El mejor de
los mundos posibles es una teoría filosófica de Leibniz, que así se inscribe en
la corriente del idealismo trascendental; de hecho, aunque es todavía una
filosofía, es de base teológica, explicando en ello su trascendentalismo. La
teoría asume que este es el mejor de los mundos posibles, porque siendo obra de
Dios no puede ni siquiera ser mediocre; una argumentación de racionalidad
directa y simple, y por tanto susceptible de caer en las falacias continuas de
la sofística. A ello se debe el dramático escepticismo con que Voltaire
terminaría burlándose de ese optimismo, con el sarcasmo de su novela Cándido;
en la que el protagonista, bajo el mentorazgo de un leibniziano de burlas, se
expone al descalabro continuo en su choque con la realidad.
Sin embargo,
no hay que perder de vista que Voltaire es francés, pionero del humanismo
racionalista; y que en su exigencia de
positividad ignora —como Leibniz— el carácter representacional y por ende
extrapositivo del concepto de Dios. Es decir, si Dios —o lo divino— como
concepto es una representación sobre la determinación de la realidad, esta es
por tanto un orden; que resolviéndose en el equilibrio, por más precario que
este sea, resulta siempre de una contradicción de principios opuestos; siendo por
tanto no sólo un resultado positivo sino el mejor resultado posible, que en su
continuidad es dado como el mundo. Es decir, entendiendo que de esta oposición
puede resultar la no existencia del mundo, su propia realidad es un hecho positivo;
lo que no tiene nada que ver con las connotaciones morales con que le asume
en el Cándido o el Humanismo francés en general, que ese refiere a la candidez como virtud; sino
con la consistencia propia de lo real, de lo que es posible extraer una
reflexión moral, pero que no la postula por sí mismo.
El otro
problema recurrente aquí es el drama mismo del desastre al que se enfrenta siempre
el Cándido en su candidez; que como virtud, representa con espontánea eficacia el
estado de desconocimiento absoluto del Ser (cándido) respecto a su realidad.

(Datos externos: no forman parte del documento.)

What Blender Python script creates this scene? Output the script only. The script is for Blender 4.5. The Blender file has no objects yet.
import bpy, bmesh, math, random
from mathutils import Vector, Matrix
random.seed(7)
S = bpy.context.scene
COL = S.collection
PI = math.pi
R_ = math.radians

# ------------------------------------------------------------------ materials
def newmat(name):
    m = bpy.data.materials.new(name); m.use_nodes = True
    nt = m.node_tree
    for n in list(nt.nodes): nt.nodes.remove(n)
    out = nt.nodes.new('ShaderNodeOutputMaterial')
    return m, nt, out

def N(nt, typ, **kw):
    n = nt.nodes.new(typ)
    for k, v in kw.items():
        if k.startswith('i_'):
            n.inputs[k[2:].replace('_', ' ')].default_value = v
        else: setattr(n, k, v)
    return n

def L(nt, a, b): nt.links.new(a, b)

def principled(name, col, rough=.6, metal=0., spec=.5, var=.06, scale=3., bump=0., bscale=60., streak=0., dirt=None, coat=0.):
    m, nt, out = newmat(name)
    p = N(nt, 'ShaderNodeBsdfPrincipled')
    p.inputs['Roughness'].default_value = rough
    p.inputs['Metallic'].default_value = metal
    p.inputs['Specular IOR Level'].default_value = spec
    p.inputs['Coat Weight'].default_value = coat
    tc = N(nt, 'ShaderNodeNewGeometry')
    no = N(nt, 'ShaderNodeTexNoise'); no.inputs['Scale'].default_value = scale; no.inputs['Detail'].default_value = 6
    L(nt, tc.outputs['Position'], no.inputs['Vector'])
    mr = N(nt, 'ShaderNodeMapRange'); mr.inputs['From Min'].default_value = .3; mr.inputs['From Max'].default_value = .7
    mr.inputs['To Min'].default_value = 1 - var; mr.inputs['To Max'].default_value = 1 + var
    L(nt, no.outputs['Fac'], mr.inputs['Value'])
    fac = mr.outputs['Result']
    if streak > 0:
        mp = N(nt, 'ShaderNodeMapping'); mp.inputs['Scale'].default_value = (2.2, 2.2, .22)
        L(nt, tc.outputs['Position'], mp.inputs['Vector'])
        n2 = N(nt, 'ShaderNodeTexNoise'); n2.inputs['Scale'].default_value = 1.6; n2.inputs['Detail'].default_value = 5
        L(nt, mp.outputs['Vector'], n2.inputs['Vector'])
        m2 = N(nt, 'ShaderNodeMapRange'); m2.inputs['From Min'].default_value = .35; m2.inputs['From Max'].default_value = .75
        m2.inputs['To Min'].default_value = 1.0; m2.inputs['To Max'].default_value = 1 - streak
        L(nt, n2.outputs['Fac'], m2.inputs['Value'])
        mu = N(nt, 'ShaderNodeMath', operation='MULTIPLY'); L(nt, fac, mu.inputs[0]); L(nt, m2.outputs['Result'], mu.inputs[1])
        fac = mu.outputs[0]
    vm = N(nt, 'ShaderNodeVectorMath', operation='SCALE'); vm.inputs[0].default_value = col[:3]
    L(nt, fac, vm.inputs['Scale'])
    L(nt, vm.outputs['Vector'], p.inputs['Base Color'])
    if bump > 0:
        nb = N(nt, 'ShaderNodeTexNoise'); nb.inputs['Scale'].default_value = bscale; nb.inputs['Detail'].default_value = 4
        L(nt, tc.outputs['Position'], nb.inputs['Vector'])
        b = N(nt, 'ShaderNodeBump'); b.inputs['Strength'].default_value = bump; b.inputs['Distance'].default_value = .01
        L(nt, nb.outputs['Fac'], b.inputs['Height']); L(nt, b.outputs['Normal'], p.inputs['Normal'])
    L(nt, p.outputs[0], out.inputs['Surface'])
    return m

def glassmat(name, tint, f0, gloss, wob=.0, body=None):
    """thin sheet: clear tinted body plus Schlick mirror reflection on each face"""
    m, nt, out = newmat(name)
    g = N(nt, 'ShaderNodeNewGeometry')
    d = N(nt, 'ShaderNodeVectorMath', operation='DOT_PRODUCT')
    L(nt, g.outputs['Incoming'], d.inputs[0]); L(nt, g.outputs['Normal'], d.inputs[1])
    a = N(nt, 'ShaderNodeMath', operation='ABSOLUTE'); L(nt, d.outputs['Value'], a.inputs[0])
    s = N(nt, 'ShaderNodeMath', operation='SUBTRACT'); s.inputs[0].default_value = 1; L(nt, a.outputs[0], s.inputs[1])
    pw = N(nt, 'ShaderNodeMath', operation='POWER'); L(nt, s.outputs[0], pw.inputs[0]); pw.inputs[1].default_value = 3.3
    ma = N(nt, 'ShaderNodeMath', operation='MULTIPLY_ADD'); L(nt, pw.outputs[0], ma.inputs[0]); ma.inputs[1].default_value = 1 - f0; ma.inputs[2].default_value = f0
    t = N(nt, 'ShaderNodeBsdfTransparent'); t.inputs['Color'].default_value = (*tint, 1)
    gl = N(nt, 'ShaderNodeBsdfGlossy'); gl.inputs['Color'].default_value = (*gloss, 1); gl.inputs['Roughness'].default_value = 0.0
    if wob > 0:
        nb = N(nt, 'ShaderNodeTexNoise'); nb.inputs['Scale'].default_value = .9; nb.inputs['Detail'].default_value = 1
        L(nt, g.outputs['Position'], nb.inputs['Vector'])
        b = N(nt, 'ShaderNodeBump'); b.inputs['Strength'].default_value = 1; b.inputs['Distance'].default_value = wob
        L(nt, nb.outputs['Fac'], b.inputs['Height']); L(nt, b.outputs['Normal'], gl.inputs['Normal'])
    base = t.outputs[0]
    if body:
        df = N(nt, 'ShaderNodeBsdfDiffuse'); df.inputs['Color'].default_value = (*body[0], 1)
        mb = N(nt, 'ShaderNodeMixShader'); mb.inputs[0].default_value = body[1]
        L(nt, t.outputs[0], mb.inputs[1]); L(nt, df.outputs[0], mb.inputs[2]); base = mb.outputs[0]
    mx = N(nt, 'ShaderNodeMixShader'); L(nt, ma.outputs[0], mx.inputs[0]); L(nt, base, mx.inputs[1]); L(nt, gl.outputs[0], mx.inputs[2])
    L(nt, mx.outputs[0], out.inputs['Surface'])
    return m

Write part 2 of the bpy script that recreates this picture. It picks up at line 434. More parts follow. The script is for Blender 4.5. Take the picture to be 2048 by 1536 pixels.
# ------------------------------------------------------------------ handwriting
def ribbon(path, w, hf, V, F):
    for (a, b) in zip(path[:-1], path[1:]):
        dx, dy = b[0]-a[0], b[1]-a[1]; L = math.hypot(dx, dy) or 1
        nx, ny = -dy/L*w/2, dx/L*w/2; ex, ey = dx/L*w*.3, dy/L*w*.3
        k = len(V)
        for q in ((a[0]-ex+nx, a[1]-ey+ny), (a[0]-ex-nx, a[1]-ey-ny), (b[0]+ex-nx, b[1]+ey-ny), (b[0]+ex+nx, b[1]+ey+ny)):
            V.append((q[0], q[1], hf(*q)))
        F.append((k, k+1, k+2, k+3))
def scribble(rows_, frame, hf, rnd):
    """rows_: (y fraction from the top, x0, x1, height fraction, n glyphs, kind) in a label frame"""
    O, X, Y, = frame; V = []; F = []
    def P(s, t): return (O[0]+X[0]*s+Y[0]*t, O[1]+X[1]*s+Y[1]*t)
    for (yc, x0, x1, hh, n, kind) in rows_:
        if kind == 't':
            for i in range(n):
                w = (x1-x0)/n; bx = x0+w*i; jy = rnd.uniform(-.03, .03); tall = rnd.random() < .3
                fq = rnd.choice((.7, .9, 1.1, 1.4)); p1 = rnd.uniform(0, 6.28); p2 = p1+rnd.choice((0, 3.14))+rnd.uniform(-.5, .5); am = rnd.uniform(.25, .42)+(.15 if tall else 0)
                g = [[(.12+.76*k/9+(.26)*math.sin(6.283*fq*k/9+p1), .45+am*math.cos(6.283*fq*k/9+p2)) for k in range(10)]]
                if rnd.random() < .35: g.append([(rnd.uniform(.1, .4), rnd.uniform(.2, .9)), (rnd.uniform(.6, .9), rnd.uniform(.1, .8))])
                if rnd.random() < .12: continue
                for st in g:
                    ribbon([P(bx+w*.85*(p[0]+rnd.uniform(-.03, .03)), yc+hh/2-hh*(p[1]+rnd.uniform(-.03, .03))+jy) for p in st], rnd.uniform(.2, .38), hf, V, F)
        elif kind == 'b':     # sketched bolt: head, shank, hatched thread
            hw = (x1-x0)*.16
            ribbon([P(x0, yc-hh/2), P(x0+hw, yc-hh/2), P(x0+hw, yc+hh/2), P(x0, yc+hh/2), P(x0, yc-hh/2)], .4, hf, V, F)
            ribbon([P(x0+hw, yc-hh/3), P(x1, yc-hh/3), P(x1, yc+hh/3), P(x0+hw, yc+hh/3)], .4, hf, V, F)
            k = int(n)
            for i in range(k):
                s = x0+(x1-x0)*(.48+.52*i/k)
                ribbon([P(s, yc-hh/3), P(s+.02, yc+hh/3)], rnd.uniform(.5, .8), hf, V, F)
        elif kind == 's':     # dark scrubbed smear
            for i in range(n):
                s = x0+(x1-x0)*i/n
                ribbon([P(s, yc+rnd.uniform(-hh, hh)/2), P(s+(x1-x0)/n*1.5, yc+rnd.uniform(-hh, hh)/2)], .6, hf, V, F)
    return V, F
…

Eso no sería sólo un silogismo, sino la paradoja por la que la reflexión de Voltaire le
habría sobrepasado a él mismo, explicándole su propia contradicción; ya que los
tropiezos del Cándido se refieren a su ignorancia sobre estas determinaciones,
y no a una naturaleza perversa de la realidad; que bien vista, sería tan absurda
como una bondad suya —que le hubiera atribuido Leibniz—, ya que la moral es
siempre una cualidad de lo humano. De hecho nuevamente, habría que entender que
Voltaire se mueve en el mundo de la cultura como realidad en cuanto humana y no
en cuanto tal; y que esa realidad en cuanto humana, teniendo sus determinaciones
en lo humano, sí poseería esa cualidad moral que desconoce lo real por sí
mismo.
Desde ese
punto de vista, el Cándido no tropieza con la realidad sino con su realidad,
que es distinta de aquella en el sentido humano; por lo que el burlesco doctor
Pangloss sí tendría razón, refiriéndose a la vida como esa capacidad continua
para participar de la realidad. De hecho otra vez, se sabe que el concepto de
Leibniz no es moral sino matemático, invalidando en esta referencia la burla
procaz de Voltaire; y es difícil que Voltaire desconociera esta diferencia,
remitiendo su burla a la mera manipulación retórica y el sofisma presocrático. Del
atractivo que tiene esa procacidad de Voltaire para el magisterio y su relevancia
en el apogeo moderno, es que se concluye el apocalipsis de la postmodernidad;
como ese fanguero donde cae por última vez el Cándido, empujado por el lápiz artero
de su autor al lago de su docta ignorancia.